■ Exercise instructions: Search the listing below for the string "scene" and show each line that contains it.

■ Data shown:

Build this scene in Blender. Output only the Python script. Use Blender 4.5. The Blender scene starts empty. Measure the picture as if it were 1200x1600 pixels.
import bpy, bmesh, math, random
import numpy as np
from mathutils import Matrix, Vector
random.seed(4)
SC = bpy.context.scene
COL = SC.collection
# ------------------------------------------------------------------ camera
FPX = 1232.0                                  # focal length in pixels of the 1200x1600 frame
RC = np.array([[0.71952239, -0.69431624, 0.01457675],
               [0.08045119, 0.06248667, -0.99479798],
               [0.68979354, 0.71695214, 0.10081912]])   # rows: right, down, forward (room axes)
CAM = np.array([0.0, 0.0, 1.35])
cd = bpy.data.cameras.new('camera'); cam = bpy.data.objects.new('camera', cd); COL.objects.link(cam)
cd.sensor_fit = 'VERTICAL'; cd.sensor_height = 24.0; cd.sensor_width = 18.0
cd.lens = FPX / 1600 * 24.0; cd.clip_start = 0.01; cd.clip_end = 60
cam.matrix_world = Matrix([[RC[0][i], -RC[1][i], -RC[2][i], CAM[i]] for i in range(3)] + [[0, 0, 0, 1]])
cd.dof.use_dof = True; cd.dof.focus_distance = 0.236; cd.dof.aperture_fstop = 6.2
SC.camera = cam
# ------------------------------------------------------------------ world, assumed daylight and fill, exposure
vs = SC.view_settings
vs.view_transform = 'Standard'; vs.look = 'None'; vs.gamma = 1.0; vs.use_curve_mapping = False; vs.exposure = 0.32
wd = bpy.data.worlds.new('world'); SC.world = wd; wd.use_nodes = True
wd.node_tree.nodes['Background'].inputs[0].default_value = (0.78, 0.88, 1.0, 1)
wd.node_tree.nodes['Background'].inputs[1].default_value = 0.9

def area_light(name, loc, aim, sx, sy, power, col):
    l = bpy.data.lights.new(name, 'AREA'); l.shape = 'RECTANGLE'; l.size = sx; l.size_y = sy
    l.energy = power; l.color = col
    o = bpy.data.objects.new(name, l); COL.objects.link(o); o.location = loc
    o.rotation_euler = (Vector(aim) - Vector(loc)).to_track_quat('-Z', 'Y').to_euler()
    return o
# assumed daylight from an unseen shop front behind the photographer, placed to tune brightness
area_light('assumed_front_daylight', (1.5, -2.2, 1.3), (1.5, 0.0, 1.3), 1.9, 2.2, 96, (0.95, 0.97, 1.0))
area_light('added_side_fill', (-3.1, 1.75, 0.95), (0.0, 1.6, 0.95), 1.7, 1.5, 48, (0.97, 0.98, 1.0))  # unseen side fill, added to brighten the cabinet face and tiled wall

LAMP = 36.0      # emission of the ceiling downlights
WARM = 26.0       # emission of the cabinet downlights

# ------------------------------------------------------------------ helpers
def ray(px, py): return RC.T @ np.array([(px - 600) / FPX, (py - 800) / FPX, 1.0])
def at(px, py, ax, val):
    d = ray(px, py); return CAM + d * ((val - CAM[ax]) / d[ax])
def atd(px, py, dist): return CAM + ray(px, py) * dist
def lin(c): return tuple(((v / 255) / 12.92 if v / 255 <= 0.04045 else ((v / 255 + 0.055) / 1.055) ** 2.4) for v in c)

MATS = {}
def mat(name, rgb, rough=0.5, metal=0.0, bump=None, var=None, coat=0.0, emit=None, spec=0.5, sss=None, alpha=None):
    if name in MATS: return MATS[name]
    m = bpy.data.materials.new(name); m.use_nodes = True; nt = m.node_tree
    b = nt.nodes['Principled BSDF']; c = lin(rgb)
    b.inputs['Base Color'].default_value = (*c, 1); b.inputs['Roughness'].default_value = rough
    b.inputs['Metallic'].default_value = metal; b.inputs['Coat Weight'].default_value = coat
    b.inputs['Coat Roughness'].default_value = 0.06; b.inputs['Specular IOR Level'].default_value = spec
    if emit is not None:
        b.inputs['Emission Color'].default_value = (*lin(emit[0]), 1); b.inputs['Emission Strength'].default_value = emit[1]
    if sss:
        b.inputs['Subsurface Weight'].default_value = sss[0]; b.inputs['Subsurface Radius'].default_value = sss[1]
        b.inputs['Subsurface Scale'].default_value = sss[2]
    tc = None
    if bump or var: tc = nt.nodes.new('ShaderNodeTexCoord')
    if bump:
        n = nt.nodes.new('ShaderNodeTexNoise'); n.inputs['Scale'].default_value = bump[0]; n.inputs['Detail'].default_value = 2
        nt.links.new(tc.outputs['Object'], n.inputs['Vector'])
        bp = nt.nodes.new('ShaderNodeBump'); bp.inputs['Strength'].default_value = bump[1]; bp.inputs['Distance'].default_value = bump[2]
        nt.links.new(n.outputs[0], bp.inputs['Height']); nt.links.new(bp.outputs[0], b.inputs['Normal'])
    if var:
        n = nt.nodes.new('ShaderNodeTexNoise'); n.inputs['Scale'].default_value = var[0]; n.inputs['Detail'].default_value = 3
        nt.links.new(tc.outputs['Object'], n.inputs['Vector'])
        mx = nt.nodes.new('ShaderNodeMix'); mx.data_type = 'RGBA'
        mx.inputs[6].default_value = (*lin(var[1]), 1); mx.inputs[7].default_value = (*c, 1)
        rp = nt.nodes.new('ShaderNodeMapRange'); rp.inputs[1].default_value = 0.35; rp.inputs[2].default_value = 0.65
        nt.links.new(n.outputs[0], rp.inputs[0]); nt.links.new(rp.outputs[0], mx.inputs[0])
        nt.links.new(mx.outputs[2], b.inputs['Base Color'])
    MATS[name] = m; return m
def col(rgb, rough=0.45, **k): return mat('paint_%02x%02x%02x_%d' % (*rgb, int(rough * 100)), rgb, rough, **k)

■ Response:
Build this scene in Blender. Output only the Python script. Use Blender 4.5. The Blender scene starts empty. Measure the picture as if it were 1200x1600 pixels.
SC = bpy.context.scene